My question was more about how writing the test first is meant to work in practice?

It's meant to work in practice by putting pressure on the developers to use most of the principles of SOLID (especially LSP, ISP, and DIP), Law of Demeter (related to DIP), Design by Contract (related to LSP), YAGNI, KISS, GRASP, SOC (related to SRP), DRY code and WET tests.

The "how to" steps are the steps I cited above in the posting. It's a very fast cycle.

Do you know what your units are meant to be?

The unit test is written moments before the code that implements the functionality.

If the developer does not know what is being implemented, then how would the developer know what to implement (regardless of TDD or unit tests)?

Do requirements have to be complete and explicit?

For the unit tests, no. Unit tests are for testing units. With TDD, unit tests are a means to guide design. (q.v. Growing Object-Oriented Software, Guided by Tests by Steve Freeman and Nat Pryce.)

Requirements are at the level of acceptance tests, and perhaps integration tests and system tests.

Unit tests are written by developers, to aid development. Acceptance tests (and integration tests, and system tests) are written by quality engineers to ensure what the developers created meets the requirements.

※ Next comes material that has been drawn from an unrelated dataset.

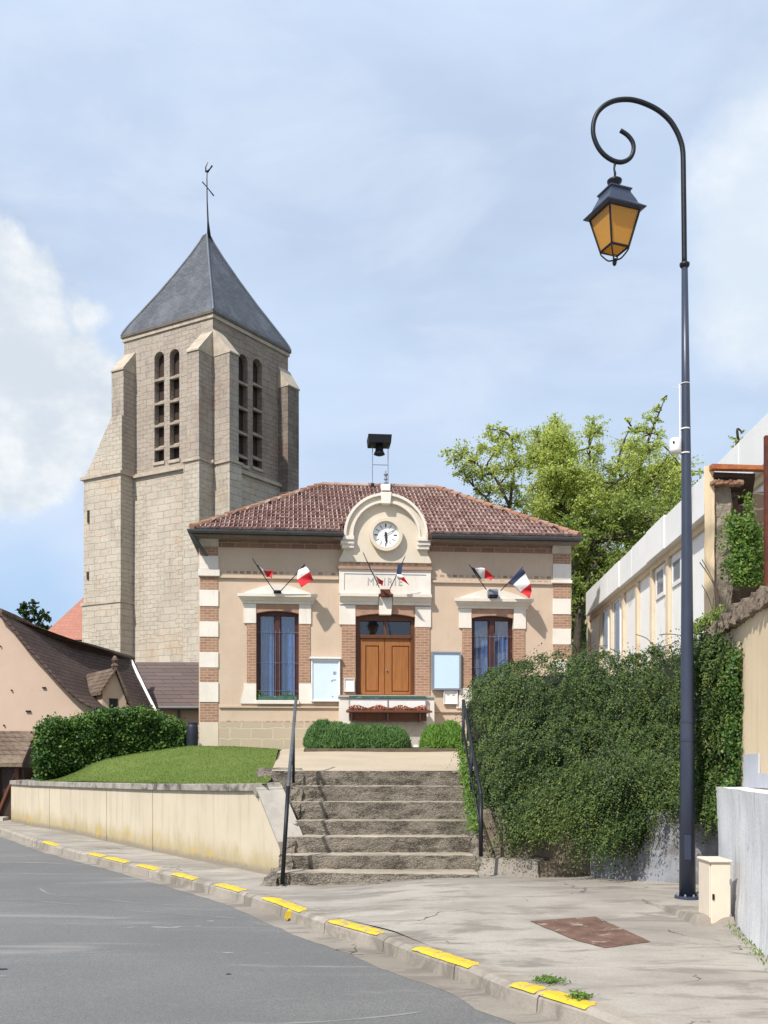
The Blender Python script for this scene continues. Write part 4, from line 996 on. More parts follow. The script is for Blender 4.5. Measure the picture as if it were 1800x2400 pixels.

Think of it this way: you have a bolt and a nut. You can create all sorts of tests to make sure the bolt works correctly, and all sorts of tests to make sure the nut works correctly. Those are unit tests. As soon as you write tests for the bolt-and-nut, that is no longer a unit, now it is an assembly, and these are not unit tests -- they are assembly tests (which is a kind of integration test).

I was working in a python environment and we had lots of unit tests but worked in a more TLD style (test last development).

Since you are using TLD and Python, you could probably dispense with unit testing altogether, and use something like Python Contracts module, by Rob King / deadpixi. This one supports require, ensure, invariant, types, and transform. Also supports async function (aka coroutines).